Os entrevistados acreditam na educação, a despeito de todos os desafios. E professores fazem diferença na vida dos alunos. Nome de destaque na literatura marginal pela atuação em saraus e slams de poesia, Mel Duarte conta que o recado deixado no seu caderno por uma professora, quando cursava a quinta série, foi fundamental para que se interessasse pelos versos.
O longa foi rodado nas cinco regiões brasileiras, com locações em oito estados, 15 cidades e 150 entrevistados. Foram sete meses para desenvolver o projeto, quatro de filmagens e oito para a montagem.
Os jovens não são apáticos, têm plena consciência do momento que estão vivendo e querem que a escola seja um local estimulante, onde possam viver esse período criativo e intenso que é a juventude. “Deixem os jovens livres para inventar sua narrativa. Deixem os jovens inventarem o mundo”, diz um dos educadores.
A trilha sonora exerce papel fundamental ao conduzir as narrativas de maneira poética. A música faz com que a discussão sobre educação não fique meramente no campo técnico, como é fácil ocorrer em se tratando de um campo de conhecimento. Entre os especialistas entrevistados estão a secretária de Estado da Educação de Minas Gerais, Macaé Evaristo, e Renato Janine Ribeiro, ex-ministro da Educação.

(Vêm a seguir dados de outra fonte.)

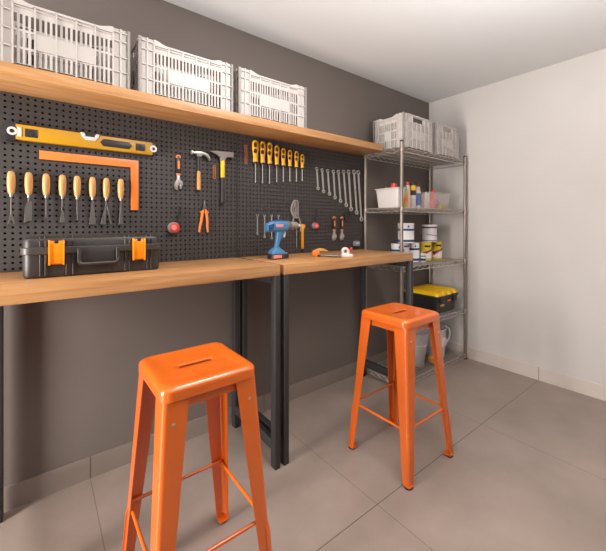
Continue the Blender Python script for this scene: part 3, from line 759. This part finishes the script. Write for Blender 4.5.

O argumento do filme foi dado pelo superintendente do Instituto Unibanco, Ricardo Henriques, que lida diretamente com o ensino médio público. Ricardo defende a importância de escutar o jovem. “É preciso colocar a educação em discussões na mesa do jantar de todos os brasileiros, nas rodas de conversas com amigos, na mesa do bar”, diz, destacando a importância e o valor da educação para a sociedade e o desenvolvimento do país.
TRÊS PERGUNTAS PARA...
Cacau Rhoden
Direção e argumento
De onde vem a ideia para produzir o filme?
O Instituto Unibanco tem know how de trabalhar com escolas públicas por desenvolver projetos em parcerias com as secretarias de estado da educação há muitos anos. Eles contactaram a Maria Farinha em função de outros projetos humanitários e outros filmes de impacto social (filmes transformadores). Queriam uma obra audiovisual sobre a gestão escolar. Quando nos chamaram, pensamos em qual formato poderia ser: série para TV, série para internet, telefilme. Então, me debrucei sobre o assunto e propus que fizéssemos um filme que não fosse institucional. Que tirasse todo esse caráter e fosse um espelho da realidade dos jovens nas escolas públicas do Brasil.
Como desenvolver essa narrativa?
Os documentários cinematográficos não são reportagens. São histórias com tantas curvas dramáticas quanto numa ficção. Cobrir escala imensa que é o Brasil, que é muito diverso, não é fácil. Nos propusemos – poque é um trabalho em equipe – desenvolver coletivamente do ponto de vista criativo. Optamos por contornos mais emocionantes, sem ser sentimentaloide, para envolver as pessoas numa questão que é urgente e emergencial para se entender todas as outras mazelas do Brasil, não só as que implicam na educação. É um ciclo. A educação impacta nas questões de violência e desigualdades sociais e vice-versa. Não poderia tampar o sol com a peneira. Se tornou clichê a ideia de que educação e cultura são as únicas soluções para o Brasil sair de problemas tão grandes. Mas é clichê porque é uma absoluta verdade.
O filme é centrado no depoimento dos jovens. Como foi o processo para se aproximar dos jovens e eles pudessem conceder depoimentos tão íntimos?
O filme é um convite para a escuta. Para que se escute os meninos. Temos aí uma reforma do ensino médio muitíssimo nebulosa. Temos que fazer uma reforma que não piore as desigualdades sociais. Em uma reforma que tem como objetivo instrumentalizar o conhecimento tem como resultado que os pobres continuarão pobres. Não pode restringir a educação ao conhecimento instrumentalizado. O ensino tem que ser mais universal, ligado à vida. Sou contra a reforma. A gente nunca parou para ouvir quem está no front. O filme é um convite para que se coloque o assunto na pauta, no debate cotidiano. Educação é um ato político. As pessoas falam de política nas redes sociais, às vezes, com substância, outras, não. Do mesmo jeito que se fala da novela e do futebol é urgente falar sobre a educação, botar o assunto na mesa do bar, no encontro de família. Os estudantes querem uma escola que funcione, uma educação eficiente. O filme não quer propor soluções mirabolantes, não é uma tese sobre educação.